La buona fede, pertanto, si atteggia come un impegno od obbligo di solidarietà, che impone a ciascuna parte di tenere quei comportamenti che, a prescindere da specifici obblighi contrattuali e dal dovere del neminem laedere, senza rappresentare un apprezzabile sacrificio a suo carico, siano idonei a preservare gli interessi dell’altra parte (Cass. 11.1.2006 n. 264; Cass. 7.6.2006 n. 13345).

Ora, sulla base dei principi enunciati, non può non convenirsi che l’interpretazione dell’accordo mediatorio fornito dal giudice di merito si pone in contrasto con i principi di buona fede e correttezza, più sopra selezionati, consentendo che comportamenti elusivi, posti in essere dalle parti, tolgano effetto allo stesso contratto di incarico.

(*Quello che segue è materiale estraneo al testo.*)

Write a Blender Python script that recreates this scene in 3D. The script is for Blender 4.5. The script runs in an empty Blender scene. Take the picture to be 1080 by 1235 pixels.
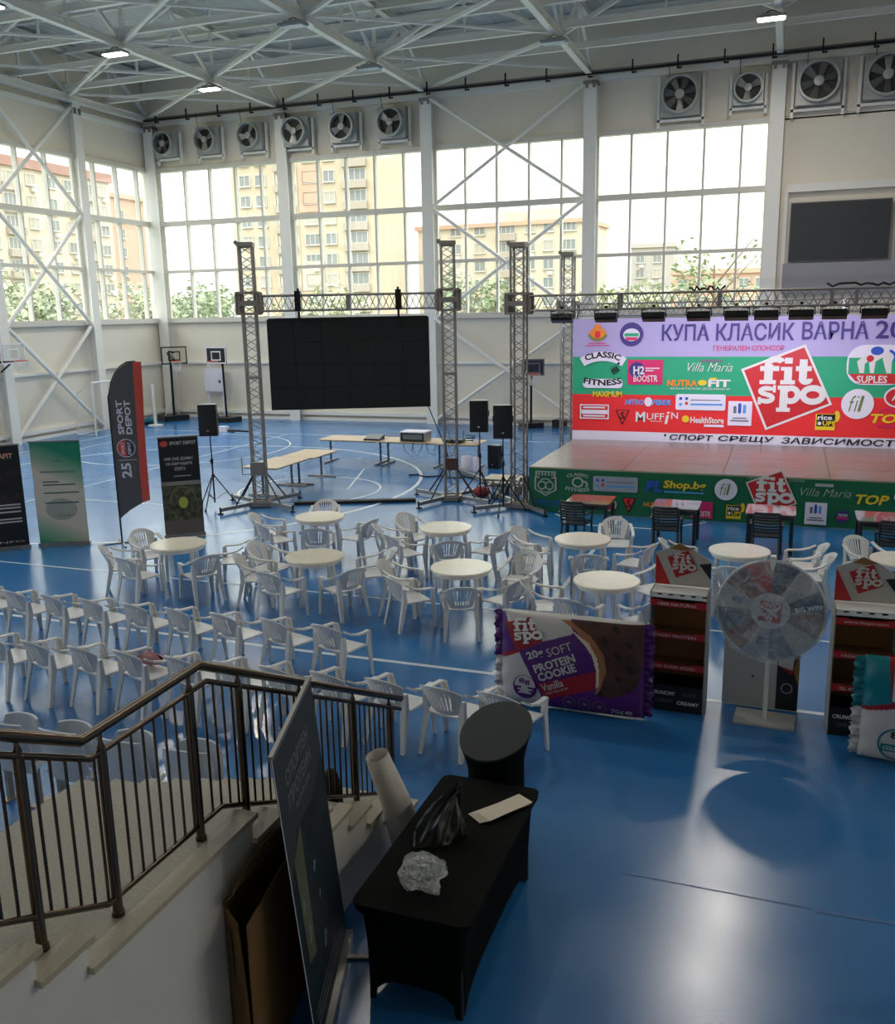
import bpy, bmesh, math, random
from mathutils import Vector, Matrix, noise
random.seed(7)
SC = bpy.context.scene
COL = SC.collection
PI = math.pi
R = math.radians

# ------------------------------------------------------------------ camera
def make_camera():
    pitch, roll, yaw = R(12.372), R(1.088), R(20.331)
    fwd = Vector((-math.sin(yaw)*math.cos(pitch), math.cos(yaw)*math.cos(pitch), -math.sin(pitch)))
    r = Vector((math.cos(yaw), math.sin(yaw), 0))
    d = fwd.cross(r)
    r2 = math.cos(roll)*r + math.sin(roll)*d
    d2 = -math.sin(roll)*r + math.cos(roll)*d
    c = bpy.data.cameras.new('camera')
    c.sensor_fit = 'HORIZONTAL'; c.sensor_width = 36.0
    c.lens = 36.0*1104.86/1080.0
    c.clip_end = 600
    o = bpy.data.objects.new('camera', c); COL.objects.link(o)
    m = Matrix((r2, -d2, -fwd)).transposed().to_4x4()
    m.translation = Vector((0, 0, 4.4))
    o.matrix_world = m
    SC.camera = o
make_camera()

# ------------------------------------------------------------------ light
SKY_H, SKY_Z = 0.76, 3.4
def make_world():
    w = bpy.data.worlds.new('sky'); SC.world = w; w.use_nodes = True
    nt = w.node_tree; nt.nodes.clear(); N = nt.nodes.new; L = nt.links.new
    tc = N('ShaderNodeTexCoord'); sep = N('ShaderNodeSeparateXYZ'); L(tc.outputs['Generated'], sep.inputs[0])
    # overcast sky: brighter towards the zenith, warmer towards the low sun behind cloud
    dot = N('ShaderNodeVectorMath'); dot.operation = 'DOT_PRODUCT'
    L(tc.outputs['Generated'], dot.inputs[0]); dot.inputs[1].default_value = (0.05, 0.99, 0.05)
    warm = N('ShaderNodeMapRange'); warm.interpolation_type = 'SMOOTHSTEP'
    warm.inputs['From Min'].default_value = 0.80; warm.inputs['From Max'].default_value = 1.0
    L(dot.outputs['Value'], warm.inputs['Value'])
    nz = N('ShaderNodeTexNoise'); nz.inputs['Scale'].default_value = 5; nz.inputs['Detail'].default_value = 5
    mp = N('ShaderNodeMapping'); mp.inputs['Scale'].default_value = (1, 1, 4); L(tc.outputs['Generated'], mp.inputs[0]); L(mp.outputs[0], nz.inputs['Vector'])
    add = N('ShaderNodeMath'); add.operation = 'MULTIPLY_ADD'; add.inputs[1].default_value = 0.35; add.inputs[2].default_value = -0.17
    L(nz.outputs['Fac'], add.inputs[0])
    s2 = N('ShaderNodeMath'); s2.operation = 'ADD'; s2.use_clamp = True; L(warm.outputs[0], s2.inputs[0]); L(add.outputs[0], s2.inputs[1])
    mx = N('ShaderNodeMix'); mx.data_type = 'RGBA'
    mx.inputs['A'].default_value = (0.90, 0.925, 0.93, 1); mx.inputs['B'].default_value = (1.0, 0.94, 0.78, 1)
    L(s2.outputs[0], mx.inputs['Factor'])
    el = N('ShaderNodeMapRange'); el.inputs['From Min'].default_value = 0.0; el.inputs['From Max'].default_value = 1.0
    el.inputs['To Min'].default_value = SKY_H; el.inputs['To Max'].default_value = SKY_Z
    L(sep.outputs['Z'], el.inputs['Value'])
    bg = N('ShaderNodeBackground'); out = N('ShaderNodeOutputWorld')
    L(mx.outputs['Result'], bg.inputs['Color']); L(el.outputs[0], bg.inputs['Strength']); L(bg.outputs[0], out.inputs[0])
make_world()
vs = SC.view_settings
vs.view_transform = 'Standard'; vs.look = 'None'; vs.gamma = 1.0; vs.exposure = 1.38; vs.use_curve_mapping = False
SC.cycles.max_bounces = 8; SC.cycles.diffuse_bounces = 5; SC.cycles.glossy_bounces = 4
SC.cycles.transparent_max_bounces = 16; SC.cycles.sample_clamp_indirect = 6.0
SC.cycles.use_denoising = True
LAMP_POWER = 60.0      # each high-bay lamp that is switched on, watts of the area light
STAGE_POWER = 3.8

# ------------------------------------------------------------------ materials
MATS = {}
def lin(c):
    return tuple(((x/255)/12.92 if x/255 <= 0.04045 else (((x/255)+0.055)/1.055)**2.4) for x in c)
def mat(name, rgb, rough=0.5, metal=0.0, spec=0.5, var=0.0, vscale=3.0, bump=0.0, bscale=40.0, emit=0.0, coat=0.0, alpha=None):
    if name in MATS: return MATS[name]
    m = bpy.data.materials.new(name); m.use_nodes = True; MATS[name] = m
    nt = m.node_tree; b = nt.nodes['Principled BSDF']; N = nt.nodes.new; L = nt.links.new
    c = lin(rgb)+(1,)
    b.inputs['Base Color'].default_value = c
    b.inputs['Roughness'].default_value = rough; b.inputs['Metallic'].default_value = metal
    b.inputs['Specular IOR Level'].default_value = spec
    if coat: b.inputs['Coat Weight'].default_value = coat
    if emit:
        b.inputs['Emission Color'].default_value = c; b.inputs['Emission Strength'].default_value = emit
    if var or bump:
        tc = N('ShaderNodeTexCoord'); nz = N('ShaderNodeTexNoise'); nz.inputs['Scale'].default_value = vscale; nz.inputs['Detail'].default_value = 6
        L(tc.outputs['Object'], nz.inputs['Vector'])
        if var:
            mx = N('ShaderNodeMix'); mx.data_type = 'RGBA'
            mx.inputs['A'].default_value = tuple(max(0, x*(1-var)) for x in c[:3])+(1,)
            mx.inputs['B'].default_value = tuple(min(1, x*(1+var)) for x in c[:3])+(1,)
            mr = N('ShaderNodeMapRange'); mr.inputs['From Min'].default_value = .3; mr.inputs['From Max'].default_value = .7
            L(nz.outputs['Fac'], mr.inputs['Value']); L(mr.outputs[0], mx.inputs['Factor']); L(mx.outputs['Result'], b.inputs['Base Color'])
        if bump:
            n2 = N('ShaderNodeTexNoise'); n2.inputs['Scale'].default_value = bscale; n2.inputs['Detail'].default_value = 4
            L(tc.outputs['Object'], n2.inputs['Vector'])
            bp = N('ShaderNodeBump'); bp.inputs['Strength'].default_value = bump; bp.inputs['Distance'].default_value = .02
            L(n2.outputs['Fac'], bp.inputs['Height']); L(bp.outputs[0], b.inputs['Normal'])
    return m
def mat_glass(name, tint=(0.93, 0.96, 0.95), gloss=0.9):
    m = bpy.data.materials.new(name); m.use_nodes = True; MATS[name] = m
    nt = m.node_tree; nt.nodes.clear(); N = nt.nodes.new; L = nt.links.new
    t = N('ShaderNodeBsdfTransparent'); t.inputs[0].default_value = tint+(1,)
    g = N('ShaderNodeBsdfGlossy'); g.inputs['Roughness'].default_value = .03; g.inputs[0].default_value = (gloss,)*3+(1,)
    lw = N('ShaderNodeLayerWeight'); lw.inputs[0].default_value = .5
    pw = N('ShaderNodeMath'); pw.operation = 'POWER'; pw.inputs[1].default_value = 5; L(lw.outputs['Facing'], pw.inputs[0])
    f = N('ShaderNodeMath'); f.operation = 'MULTIPLY_ADD'; f.inputs[1].default_value = .8; f.inputs[2].default_value = .04; L(pw.outputs[0], f.inputs[0])
    mx = N('ShaderNodeMixShader'); o = N('ShaderNodeOutputMaterial')
    L(f.outputs[0], mx.inputs[0]); L(t.outputs[0], mx.inputs[1]); L(g.outputs[0], mx.inputs[2]); L(mx.outputs[0], o.inputs[0])
    return m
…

Ne consegue che la clausola in esame dovrà essere interpretata – sulla base dei principi indicati in materia di mediazione – alla luce del canone generale di buona fede, come più sopra enunciato.

Conclusivamente, il ricorso va accolto, la sentenza cassata e la causa rinviata alla Corte di Appello di Ancona in diversa composizione.

Le spese del giudizio di cassazione vanno rimesse al giudice del rinvio.

P.Q.M.

LA CORTE Accoglie il ricorso. Cassa e rinvia, anche per le spese, alla Corte d’Appello di Ancona in diversa composizione.